Thursday, April 3, 2014

52 Ancestors in 52 Weeks - Week 14 Edward Ebert Kelly

Dear Ed,
I don't know exactly how to address you. Though I have been part of your son Ed's life since 1967, I only met you twice. Mr. Kelly seems a little too formal so I hope you don't mind if I settle on Ed. Today would have been your 88th birthday. You left this life so early, in 1987 at just 61. I don't know how many of your family will pause to remember you today. Leaving too early really sums up your life, doesn't it?

There were a lot of early leavings in your life. Born the fifth of six children of William Joseph and Alice Mae Hanna Kelly, three girls, followed by three boys, you were the middle boy. Following the typical Irish family naming pattern, you were to be named for your maternal grandfather Edward Everett Hanna. Unfortunately, the clerk who was registering your name misspelled Everett and you became Edward Ebert Kelly.

Your father worked as a weaver in a cotton mill. In the 1930 Federal Census the family is living at 5320 Westminster Avenue in Philadelphia. No photographs of the house where you lived have been passed down but describes the address as a single family home built in 1925, 2 stories with 1,108 sq. ft. on a 2,200 sq. ft. lot. By our standards today, 1,108 sq. ft. for a family of eight would seem very crowded conditions. Probably 3 bedrooms, one for your parents, one for your sisters, and then the one you shared with your brothers.
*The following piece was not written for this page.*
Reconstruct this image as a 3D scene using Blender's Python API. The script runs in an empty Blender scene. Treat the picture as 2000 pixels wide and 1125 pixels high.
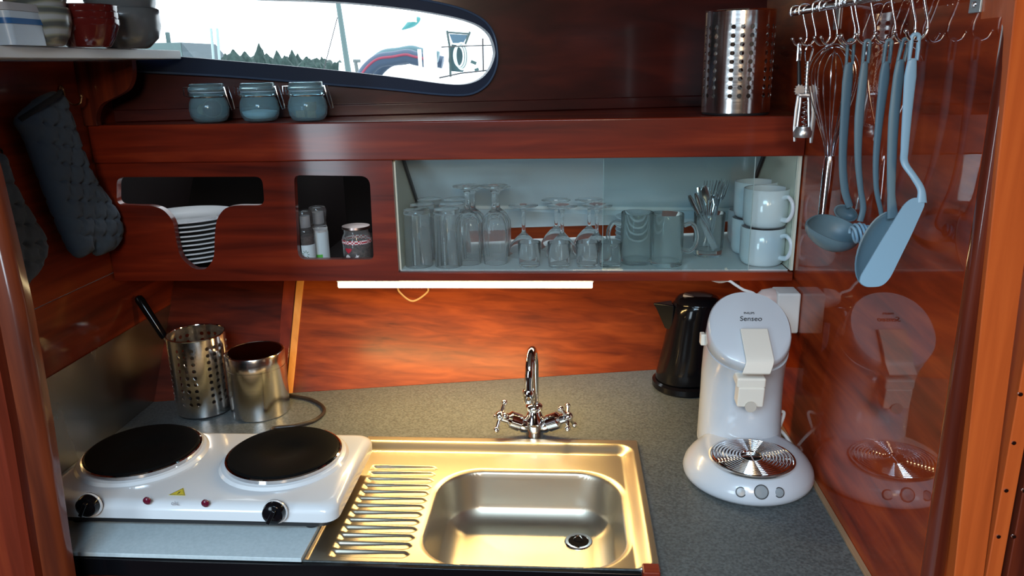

Things were tough, it was the middle of the depression. There were plenty of Kelly and Hanna relatives in your West Philadelphia neighborhood so you were really part of an extended clan.

Things became a lot tougher for your family when your father died September 17, 1939. You were only 13.
There is some mystery surrounding William Joseph Kelly's death. The family lore said that he was killed in a bar room brawl. We ordered his death certificate from Philadelphia last year and it says that his body was found in the street having suffered severe head trauma. As far as we know, all of the people who knew what really happened are gone now so we won't have the answers here.

Soon, most of the family had gone to work. Your sisters Marie, Alice and Dot were all working at least 16 hours a week as cotton winders in a rubber factory. Your brother Bill is the only one who was listed as having worked all 52 weeks of the previous year. The family was living in a rented row house at 663 Conestoga Street in Philadelphia. The monthly rent was $19.
This image from shows the typical row house on Conestoga Street
Aunt Marie often told stories of how difficult the situation was. She said that the electrical meter in the house required coins to run, so if no one had money there were no lights.The family often depended on help from the local Catholic Parish.

We do not know how long you were able to remain in school. I know that Marie had to leave high school after two years to go to work. Alice left high school after 1 year. Dot left high school after 2 years. Your older brother only finished 8th grade. The 1940 census says that you had completed 7th grade. That would have been normal for your age. When you enlisted in the Army, July 21, 1944 the record shows that you had 4 years of high school. It also states that your civilian occupation was "pressmen and plate printers, printing."
That information matches with our knowledge of your many years working for the Philadelphia Bulletin.

You really hit the jackpot when you were stationed at Fort Ord on the Monterey Peninsula in California. Your son Ed was stationed at the Naval Postgraduate School in Monterey from 1974-76 and it is a beautiful place to live. How different it must have been from the old neighborhood in West Philadelphia.

Private Edward Ebert Kelly, U. S. Army
Photograph signed "With all my love, Eddie'" presumably to
Pauline Haas his future wife. Image from author's personal collection.
The war was over before you could be shipped overseas and you returned to Philadelphia. We hope to learn more about your time table when the "Pennsylvania, Veteran Compensation Applications, WWII, 1950" database is completed at So far, they are only beginning to publish the images for surnames beginning with H.

The story of how you met Pauline has been lost. We know that you lived in the same neighborhood. Two years younger, she would not have been in your class in school but you may well have attended the same school. You did not attend the same church, you being Roman Catholic and she Protestant. Were there local dances or parties, did you have friends in common? In any event, you married October 25, 1947.
Newly married Edward Ebert and Pauline Nelda Haas Kelly
Photo from author's personal collection.
Your nephew Dan Foley, provided us with a photograph of your wedding party.
From left Marie Kelly Beaumont, Louise Haas Watson, Pauline, Ed, Bill Kelly and Jack Kelly
You settled into a house on McKinley street and had two boys in quick succession. You continued to work running presses at the Philadelphia Bulletin Newspaper mostly working the graveyard shift. My Ed remembers he and Russ being held by their Mom while you said goodbye for a while the first time. A couple of years later there was a reconciliation and a move to Rancocas Heights, N.J. and three more children Patty, Bobby and Doreen. Unfortunately, the reconciliation did not last and you were soon back in Philadelphia on your own.

Ed holding sons Russ and Ed circa 1951 on McKinley Street
You left too early to participate in the raising of your children. Pauline did a terrific job on her own. I'm glad that you reconciled with the children shortly before your death. Still I can't help but think about all you've missed. My Ed was still hurting from your absence when I met him. He has made his own children his top priority. It's a shame you didn't do the same because all of your children turned out pretty special.